A Clinton Doctrine of humanitarian warfare is taking shape. Its elaboration
by Clinton at Aviano air base, to Kosovo refugees in Macedonia and in a CNN
interview on the same European trip cannot be dismissed as mere rhetoric.
Words like these will have effect whatever Clinton's own ultimate use and
view of them.
Clinton has been serious on Kosovo. He did not treat the air campaign as a
casual matter, as he repeatedly did with missile strikes in Iraq. His
performance in Kosovo does not automatically erase his reputation for
employing words as if they have no tomorrow. But it should earn sober
consideration of his view of the consequences of a war he led.
This time the president has acted boldly as well as spoken ambitiously. He
dispatched 56 FBI forensic experts to Kosovo last week to gather evidence
for The Hague-based U.N. tribunal considering war crimes in ex-Yugoslavia.
And the United States announced a $ 5 million bounty for the delivery of
Slobodan Milosevic to the tribunal.
This active U.S. support for the tribunal's redoubtable chief prosecutor,
Louise Arbour, contrasts significantly with President Bush's quick turning
away from consideration of pursuing Saddam as a war criminal in 1991. It
contrasts even with Clinton's own record on international justice. A year
ago his administration helped block the establishment of a U.N.
International Criminal Court with strong prosecutorial teeth.
Clinton's intention to keep the United States intimately involved in
European-led and -financed peacekeeping and reconstruction in the Balkans
merits support by Congress and the public. He understands that NATO's
11-week bombing campaign, carried out largely by U.S. planes, can have no
long-lasting positive impact -- or ultimate justification -- without seeing
through postwar efforts to achieve justice and democracy in the Balkans.
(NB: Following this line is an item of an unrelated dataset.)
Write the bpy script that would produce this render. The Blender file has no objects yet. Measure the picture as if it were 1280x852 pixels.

The viability of a strategic doctrine built on the duty to intervene will
now be tested on the ground. Europe's economic power and the threat posed
by the Balkans to the continent's stability give NATO both the ability and
the clear need to help redeem Clinton's promises to the people of the
region. Success is possible, although far from guaranteed.
Less clear is how the president intends to engage America in reforming an
international system that has routinely allowed the horrors of Iraq,
Rwanda, Bosnia, Kosovo and elsewhere to fester, explode and then fester
toward new explosion.
That these horrors occurred inside national frontiers provided major powers
with a handy excuse not to get involved in the past. The Kosovo campaign,
as interpreted by Clinton, has dismantled borders as a barrier to military
action. Leaders must now decide at what point intervening to stop and
punish mass murder becomes their responsibility -- wherever it occurs.
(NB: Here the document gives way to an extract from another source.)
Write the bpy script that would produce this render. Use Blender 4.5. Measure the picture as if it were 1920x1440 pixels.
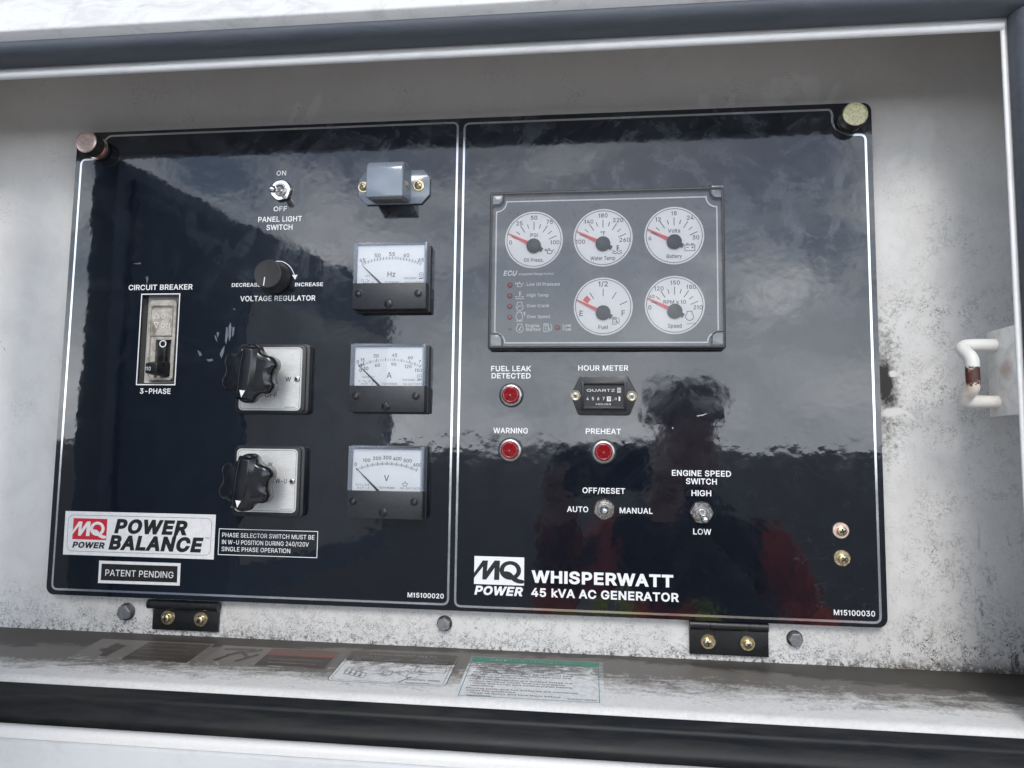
import bpy, bmesh, math, random
from mathutils import Vector, Matrix
from mathutils.geometry import delaunay_2d_cdt
random.seed(4)
PI = math.pi
for o in list(bpy.data.objects): bpy.data.objects.remove(o)
SC = bpy.context.scene
COL = SC.collection

# ------------------------------------------------------------------ camera, sky, sun, exposure
FPX = 1310.0
CAM = Vector((0.43251434, -0.52736257, 0.1242115))
RIGHT = Vector((0.9937925, 0.11044128, 0.0133859))
UP = Vector((-0.00369768, -0.08746533, 0.9961607))
BACK = Vector((0.11118806, -0.99002654, -0.08651401))
cam = bpy.data.cameras.new('camera'); camo = bpy.data.objects.new('camera', cam); COL.objects.link(camo)
cam.sensor_width = 36; cam.lens = 36*FPX/1920; cam.clip_start = 0.005; cam.clip_end = 2000
camo.matrix_world = Matrix(((RIGHT.x, UP.x, BACK.x, CAM.x), (RIGHT.y, UP.y, BACK.y, CAM.y), (RIGHT.z, UP.z, BACK.z, CAM.z), (0, 0, 0, 1)))
SC.camera = camo

SUN_EL, SUN_AZ = math.radians(38), math.radians(180)      # azimuth measured clockwise from +Y
wd = bpy.data.worlds.new('World'); SC.world = wd; wd.use_nodes = True
nt = wd.node_tree; nt.nodes.clear()
def wn(t, **k):
    n = nt.nodes.new(t)
    for a, b in k.items(): setattr(n, a, b)
    return n
sky = wn('ShaderNodeTexSky', sky_type='NISHITA', sun_disc=False, sun_elevation=SUN_EL, sun_rotation=SUN_AZ)
sky.air_density = 1.0; sky.dust_density = 0.6
tc = wn('ShaderNodeTexCoord')
mp = wn('ShaderNodeMapping'); mp.inputs['Scale'].default_value = (1.0, 1.0, 2.0); mp.inputs['Location'].default_value = (2.3, 0.4, 0.7)
cn = wn('ShaderNodeTexNoise'); cn.inputs['Scale'].default_value = 2.6; cn.inputs['Detail'].default_value = 9; cn.inputs['Roughness'].default_value = 0.62; cn.inputs['Distortion'].default_value = 0.5
cr = wn('ShaderNodeValToRGB'); cr.color_ramp.elements[0].position = 0.48; cr.color_ramp.elements[1].position = 0.63
cn2 = wn('ShaderNodeTexNoise'); cn2.inputs['Scale'].default_value = 4.0; cn2.inputs['Detail'].default_value = 8
cr2 = wn('ShaderNodeValToRGB'); cr2.color_ramp.elements[0].position = 0.3; cr2.color_ramp.elements[1].position = 0.7
cr2.color_ramp.elements[0].color = (11.0, 12.0, 13.4, 1); cr2.color_ramp.elements[1].color = (25, 25.6, 26.4, 1)
mx = wn('ShaderNodeMix', data_type='RGBA')
bg = wn('ShaderNodeBackground'); bg.inputs['Strength'].default_value = 0.11
ow = wn('ShaderNodeOutputWorld')
L = nt.links.new
L(tc.outputs['Generated'], mp.inputs['Vector']); L(mp.outputs[0], cn.inputs['Vector']); L(mp.outputs[0], cn2.inputs['Vector'])
L(cn.outputs['Fac'], cr.inputs[0]); L(cn2.outputs['Fac'], cr2.inputs[0])
lowc = wn('ShaderNodeMapRange'); lowc.inputs[1].default_value = 0.06; lowc.inputs[2].default_value = 0.26; lowc.inputs[3].default_value = 1.0; lowc.inputs[4].default_value = 0.0
sep0 = wn('ShaderNodeSeparateXYZ'); L(tc.outputs['Generated'], sep0.inputs[0]); L(sep0.outputs[2], lowc.inputs[0])
cov = wn('ShaderNodeMath', operation='MAXIMUM'); L(cr.outputs[0], cov.inputs[0]); L(lowc.outputs[0], cov.inputs[1]); L(cov.outputs[0], mx.inputs['Factor']); L(sky.outputs[0], mx.inputs['A']); L(cr2.outputs[0], mx.inputs['B'])
sep = wn('ShaderNodeSeparateXYZ'); L(tc.outputs['Generated'], sep.inputs[0])
hz = wn('ShaderNodeMapRange'); hz.inputs[1].default_value = 0.0; hz.inputs[2].default_value = 0.75; hz.inputs[3].default_value = 1.25; hz.inputs[4].default_value = 0.72; L(sep.outputs[2], hz.inputs[0])
vm = wn('ShaderNodeVectorMath', operation='SCALE'); L(mx.outputs['Result'], vm.inputs[0]); L(hz.outputs[0], vm.inputs['Scale'])
L(vm.outputs[0], bg.inputs[0]); L(bg.outputs[0], ow.inputs[0])

sl = bpy.data.lights.new('sun', 'SUN'); sl.energy = 1.15; sl.angle = math.radians(20); sl.color = (1, 0.955, 0.89)
so = bpy.data.objects.new('sun', sl); COL.objects.link(so)
sd = Vector((math.sin(SUN_AZ)*math.cos(SUN_EL), math.cos(SUN_AZ)*math.cos(SUN_EL), math.sin(SUN_EL)))
so.rotation_euler = sd.to_track_quat('Z', 'Y').to_euler(); so.location = (0, -3, 4)
vs = SC.view_settings
SC.display_settings.display_device = 'sRGB'
vs.view_transform = 'Standard'; vs.look = 'None'; vs.gamma = 1; vs.use_curve_mapping = False; vs.exposure = 0.50
SC.cycles.max_bounces = 8; SC.cycles.transparent_max_bounces = 12

# ------------------------------------------------------------------ frames: planes of the place
class Frame:
    def __init__(s, O, U, V, N): s.O, s.U, s.V, s.N = Vector(O), Vector(U).normalized(), Vector(V).normalized(), Vector(N).normalized()
    def pt(s, a, b, h=0): return s.O + s.U*a + s.V*b + s.N*h
    def px(s, x, y, h=0):
        d = RIGHT*((x-960)/FPX) - UP*((y-720)/FPX) - BACK
        o = s.O + s.N*h
        k = (o-CAM).dot(s.N)/d.dot(s.N)
        q = CAM + d*k - o
        return q.dot(s.U), q.dot(s.V)
    def sc(s, x, y, h=0):
        a, b = s.px(x-1, y, h), s.px(x+1, y, h); c, d = s.px(x, y-1, h), s.px(x, y+1, h)
        return (b[0]-a[0])/2, (c[1]-d[1])/2
PW, PH = 0.640, 0.3823
P = Frame((0, 0, 0), (1, 0, 0), (0, 0, 1), (0, -1, 0))                    # face of the control panel
WALLY = 0.008
W = Frame((0, WALLY, 0), (1, 0, 0), (0, 0, 1), (0, -1, 0))                # painted wall behind it
ZB = -0.0295
SL = math.tan(math.radians(6))
S = Frame((0, WALLY, ZB), (1, 0, 0), (0, 1, SL), (0, -SL, 1))             # sloping shelf under it
G = Frame((0, 0, 0), (1, 0, 0), (0, 1, 0), (0, 0, 1))                     # plain world axes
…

NATO bombing on its southern fringe but still inside Europe without a
specific U.N. mandate -- i.e., the Kosovo campaign -- met the test in my
view. But for NATO to take on that duty on its own in Africa or the Middle
East, as Clinton seems to suggest could now happen, would be dangerous
overreaching for the alliance and the United States.
Clinton has presented the nation with a block of marble that has to be
carved into a statue by words and actions from him and from those who would
succeed him.
Reasonable political leaders can disagree on where America's duty to
intervene abroad begins and ends, and reasonable voters can then choose
among them. This is a question neither candidates nor voters can turn away
from in the U.S. election campaigns now rushing over the horizon toward us.